Police commercial vehicle investigation unit head Inspector Gwynne Pennell described the meeting as "very productive" and said police were buoyed by the trucking industry's stance in working to put a lid on speeding.

"We have met with the major players involved in this and we're very happy with their commitment to take responsibility for their actions and to put a number of measures in place that will keep both their drivers and the public safe on the roads," Ms Pennell said.

"They have acknowledged that there are issues that need addressing and they will be actively taking steps to reduce their vehicles speeding. We are fully supportive of their efforts and are happy to work in tandem with them."

As well as installing vehicle monitoring devices, the trucking companies had also assured police there would be improvements to driver training programmes and a determination to work closer with transport agencies.

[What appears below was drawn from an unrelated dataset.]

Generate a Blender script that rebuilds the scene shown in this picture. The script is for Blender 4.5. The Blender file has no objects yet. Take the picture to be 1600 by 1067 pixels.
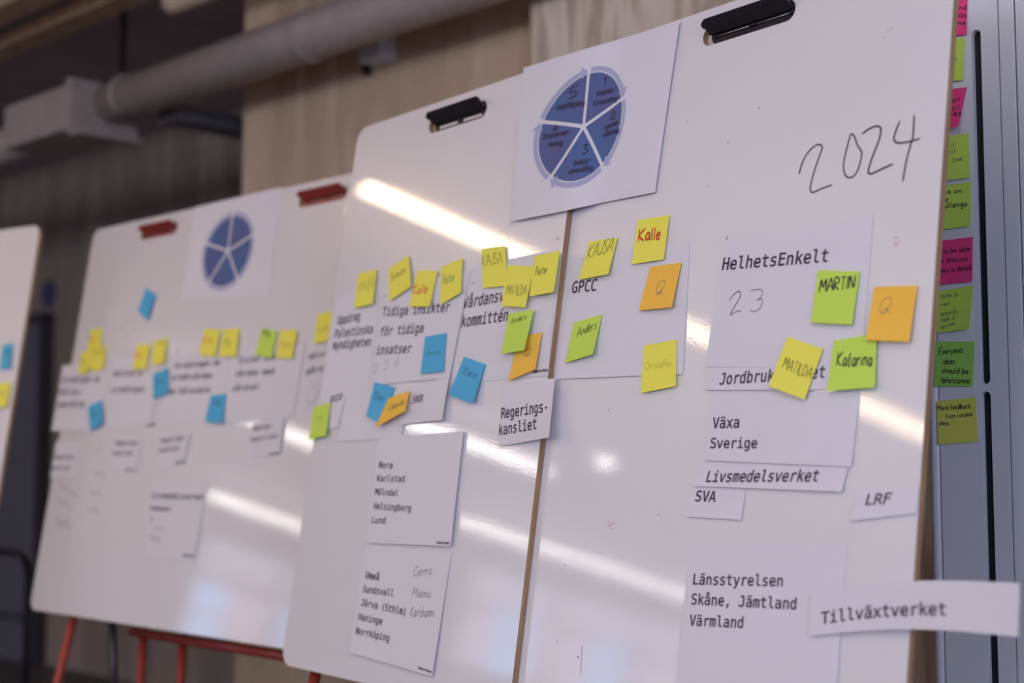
import bpy, bmesh, math, random, os
from mathutils import Vector, Matrix, noise
random.seed(4)
C=bpy.context.scene.collection
SC=bpy.context.scene
# ---------------------------------------------------------------- camera, world, lights, exposure
cd=bpy.data.cameras.new('camera'); cam=bpy.data.objects.new('camera',cd); C.objects.link(cam)
cam.location=(0,0,1.2); cam.rotation_euler=(math.radians(90)+0.0831442,0,0)
cd.sensor_width=36; cd.lens=49.995; cd.clip_start=.05; cd.clip_end=200
cd.dof.use_dof=True; cd.dof.focus_distance=2.36; cd.dof.aperture_fstop=2.0; cd.dof.aperture_blades=9
SC.camera=cam
SC.view_settings.view_transform='Standard'; SC.view_settings.look='None'
SC.view_settings.exposure=-0.13; SC.view_settings.gamma=1.0; SC.view_settings.use_curve_mapping=False
SC.cycles.use_denoising=True; SC.cycles.max_bounces=6; SC.cycles.diffuse_bounces=4; SC.cycles.glossy_bounces=3
SC.cycles.sample_clamp_indirect=6
W=bpy.data.worlds.new('world'); SC.world=W; W.use_nodes=True
bg=W.node_tree.nodes['Background']; bg.inputs[0].default_value=(.62,.78,1.0,1); bg.inputs[1].default_value=5.0
PH=math.radians(-46)
E1=Vector((math.sin(PH),math.cos(PH),0)); E2=Vector((-math.cos(PH),math.sin(PH),0)); Z=Vector((0,0,1))
def E(a,b,c): return E1*a+E2*b+Z*c          # room axes: a along the plywood wall, b out from it, c up
def area(name,loc,direction,sx,sy,power,col):
    l=bpy.data.lights.new(name,'AREA'); l.shape='RECTANGLE'; l.size=sx; l.size_y=sy; l.energy=power; l.color=col
    o=bpy.data.objects.new(name,l); C.objects.link(o); o.location=loc
    o.rotation_euler=(-direction).to_track_quat('Z','Y').to_euler() if False else direction.to_track_quat('-Z','Y').to_euler()
    return o
LAMP=20.0
area('fill_light_front',E(1.2,9.85,2.1),-E2,6.0,1.5,240,(.84,.86,1.0))  # added fill light behind the camera; the front wall has no window
area('fill_light_right',E(-3.85,2.2,2.05),E1,4.2,1.3,125,(.50,.62,1.0))  # added cool fill from the right, in front of a solid wall

# ---------------------------------------------------------------- helpers
def tag(o,label=None,cat=None,group=None,kind=None):
    if label:o['label']=label
    if cat:o['category']=cat
    if group:o['group']=group
    if kind:o['kind']=kind
    return o
def frame(x,y,z,o):
    M=Matrix.Identity(4)
    for i,v in enumerate((x,y,z,o)):
        for r in range(3): M[r][i]=v[r]
    return M
class Plane:
    def __init__(s,phi,al,P0):
        s.P0=Vector(P0); s.u=Vector((-math.sin(phi),-math.cos(phi),0)); hn=Vector((-math.cos(phi),math.sin(phi),0))
        s.v=Vector((0,0,math.cos(al)))-hn*math.sin(al); s.n=s.u.cross(s.v)
        s.M=frame(s.u,s.v,s.n,s.P0)
ROOM=frame(-E1,Z,(-E1).cross(Z),Vector((0,0,0)))
def mesh_obj(name,verts,faces,mats,parent=None,M=None,fmat=None,smooth=False):
    me=bpy.data.meshes.new(name); me.from_pydata([tuple(v) for v in verts],[],faces); me.update()
    o=bpy.data.objects.new(name,me); C.objects.link(o)
    for m in (mats if isinstance(mats,(list,tuple)) else [mats]): me.materials.append(m)
    if fmat:
        for p,i in zip(me.polygons,fmat): p.material_index=i
    if smooth:
        for p in me.polygons:p.use_smooth=True
    if M is not None:o.matrix_world=M
    if parent: o.parent=parent
    return o
def bm_obj(name,bm,mats,parent=None,M=None,smooth=False):
    me=bpy.data.meshes.new(name); bmesh.ops.recalc_face_normals(bm,faces=bm.faces); bm.to_mesh(me); bm.free()
    o=bpy.data.objects.new(name,me); C.objects.link(o)
    for m in (mats if isinstance(mats,(list,tuple)) else [mats]): me.materials.append(m)
    if smooth:
        for p in me.polygons:p.use_smooth=True
    if M is not None:o.matrix_world=M
    if parent:o.parent=parent
    return o
def empty(name,M):
    o=bpy.data.objects.new(name,None); C.objects.link(o); o.matrix_world=M; o.empty_display_size=.05; return o
def box(bm,c,s,bev=0,ax=None):
    """box centred c, full size s; ax = 3 axis vectors"""
    ax=ax or (Vector((1,0,0)),Vector((0,1,0)),Vector((0,0,1)))
    vs=[]
    for k in (-.5,.5):
        for j in (-.5,.5):
            for i in (-.5,.5): vs.append(bm.verts.new(Vector(c)+ax[0]*s[0]*i+ax[1]*s[1]*j+ax[2]*s[2]*k))
    fs=[bm.faces.new([vs[i] for i in f]) for f in ((0,2,3,1),(4,5,7,6),(0,1,5,4),(2,6,7,3),(0,4,6,2),(1,3,7,5))]
    if bev:
        es=list({e for f in fs for e in f.edges}); bmesh.ops.bevel(bm,geom=es,offset=bev,segments=2,affect='EDGES',profile=.6)
    return fs
def rbox(bm,a0,a1,b0,b1,c0,c1,bev=0):
    """box in room axes"""
    box(bm,E((a0+a1)/2,(b0+b1)/2,(c0+c1)/2),(abs(a1-a0),abs(b1-b0),abs(c1-c0)),bev,(E1,E2,Z))
def tube(bm,pts,r,seg=12,cap=True):
    pts=[Vector(p) for p in pts]; rings=[]
    t=(pts[1]-pts[0]).normalized(); ref=Vector((0,0,1)) if abs(t.z)<.9 else Vector((1,0,0))
    x=t.cross(ref).normalized()
    for i,p in enumerate(pts):
        if i==0:t=(pts[1]-pts[0])
        elif i==len(pts)-1:t=(pts[-1]-pts[-2])
        else:t=(pts[i+1]-pts[i]).normalized()+(pts[i]-pts[i-1]).normalized()
        t.normalize(); x=(x-t*x.dot(t)).normalized(); y=t.cross(x)
        rings.append([bm.verts.new(p+(x*math.cos(a)+y*math.sin(a))*r) for a in [2*math.pi*k/seg for k in range(seg)]])
    for A,B in zip(rings,rings[1:]):
        for k in range(seg): bm.faces.new((A[k],A[(k+1)%seg],B[(k+1)%seg],B[k])).smooth=True
    if cap: bm.faces.new(rings[0][::-1]); bm.faces.new(rings[-1])
# ---------------------------------------------------------------- materials
def P(name,col,rough=.6,metal=0,coat=0,crough=.1,spec=.5,emit=None,es=0,trans=0):
    m=bpy.data.materials.new(name); m.use_nodes=True; b=m.node_tree.nodes['Principled BSDF']; i=b.inputs
    i['Base Color'].default_value=(*col,1); i['Roughness'].default_value=rough; i['Metallic'].default_value=metal
    i['Coat Weight'].default_value=coat; i['Coat Roughness'].default_value=crough; i['Specular IOR Level'].default_value=spec
    if emit: i['Emission Color'].default_value=(*emit,1); i['Emission Strength'].default_value=es
    if trans: i['Transmission Weight'].default_value=trans
    return m
def nodes(m): return m.node_tree.nodes,m.node_tree.links,m.node_tree.nodes['Principled BSDF']
def add_noise(m,scale,detail,c0,c1,stretch=(1,1,1),dist=0,lo=.35,hi=.65,bump=0,bd=.002):
    n,l,b=nodes(m); tc=n.new('ShaderNodeTexCoord'); mp=n.new('ShaderNodeMapping'); mp.inputs['Scale'].default_value=stretch
    t=n.new('ShaderNodeTexNoise'); t.inputs['Scale'].default_value=scale; t.inputs['Detail'].default_value=detail; t.inputs['Distortion'].default_value=dist
    l.new(tc.outputs['Object'],mp.inputs[0]); l.new(mp.outputs[0],t.inputs['Vector'])
    if c0 is not None:
        r=n.new('ShaderNodeValToRGB'); r.color_ramp.elements[0].position=lo; r.color_ramp.elements[1].position=hi
        r.color_ramp.elements[0].color=(*c0,1); r.color_ramp.elements[1].color=(*c1,1)
        l.new(t.outputs['Fac'],r.inputs[0]); l.new(r.outputs[0],b.inputs['Base Color'])
    if bump:
        bp=n.new('ShaderNodeBump'); bp.inputs['Strength'].default_value=bump; bp.inputs['Distance'].default_value=bd
        l.new(t.outputs['Fac'],bp.inputs['Height']); l.new(bp.outputs[0],b.inputs['Normal'])
        if b.inputs.get('Coat Normal'): l.new(bp.outputs[0],b.inputs['Coat Normal'])
    return m
M_board=P('whiteboard_enamel',(.80,.785,.795),.34,coat=1,crough=.025)
add_noise(M_board,260,2,None,None,bump=.42,bd=.00008,stretch=(1,1,1))
# faint wiped marker residue, a colour of the surface itself
n,l,b=nodes(M_board); tc=n.new('ShaderNodeTexCoord'); t=n.new('ShaderNodeTexNoise'); t.inputs['Scale'].default_value=4; t.inputs['Detail'].default_value=4
r=n.new('ShaderNodeValToRGB'); r.color_ramp.elements[0].color=(.795,.785,.825,1); r.color_ramp.elements[1].color=(.84,.832,.87,1)
l.new(tc.outputs['Object'],t.inputs['Vector']); l.new(t.outputs['Fac'],r.inputs[0]); l.new(r.outputs[0],b.inputs['Base Color'])
M_mdf=add_noise(P('board_core_wood',(.36,.22,.12),.7),30,4,(.28,.17,.09),(.46,.29,.16),(1,.15,3))
M_paper=P('printer_paper',(.785,.775,.845),.75,spec=.3)
M_back=P('board_back',(.16,.15,.15),.7)
NOTE={'yellow':(.94,.90,.13),'lime':(.62,.86,.13),'orange':(1.0,.60,.09),'blue':(.10,.48,.80),'pink':(.90,.07,.25),'green':(.36,.72,.13),'olive':(.74,.80,.14)}
M_note={k:P('note_'+k,v,.7,spec=.25) for k,v in NOTE.items()}
M_ink={'ink':P('black_ink',(.03,.02,.04),.6),'print':P('printed_black',(.045,.03,.065),.6),'red':P('red_ink',(.70,.05,.02),.5),'orangered':P('orange_red_ink',(.85,.20,.06),.5),
 'pencil':P('pencil_grey',(.22,.20,.16),.6),'pencilb':P('faint_marker',(.34,.31,.33),.5),'faint':P('pale_yellow_pen',(.62,.52,.07),.6),'greenink':P('green_ink',(.03,.22,.12),.5),
 'marker':P('worn_black_marker',(.10,.075,.10),.4),'pinkink':P('pink_marker',(.75,.30,.42),.5),'brand':P('printed_small',(.08,.06,.10),.6)}
M_blk=P('black_steel',(.012,.011,.018),.35,coat=.3,crough=.2)
M_red=P('red_steel',(.30,.035,.03),.4,coat=.3,crough=.2)
M_chrome=P('steel_rod',(.55,.53,.52),.25,metal=.6)
M_light=P('pale_backing_strip',(.74,.68,.66),.7)
M_legr=P('orange_red_steel',(.40,.05,.03),.45,coat=.15,crough=.25)
M_blue=add_noise(P('wheel_blue',(.09,.13,.33),.7,spec=.3),9,2,(.12,.13,.31),(.085,.155,.37))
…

New Zealand Transport Agency state highways manager in Napier, Chuck Dowdell, said it was pleasing to see more companies leading industry behaviour.

"The only way to create safer journeys for everyone is for us all to get on board and do the right thing together," Mr Dowdell said.

Ms Pennell said police would support any initiatives that reduced speed on the roads.

"We pay special attention to heavy motor vehicles, as they are a big user of our roads. The open road speed limit of 90km/h is not a target and there will be occasions when that speed isn't appropriate."

She said police relied on professional truck drivers to "assess the situation and the conditions".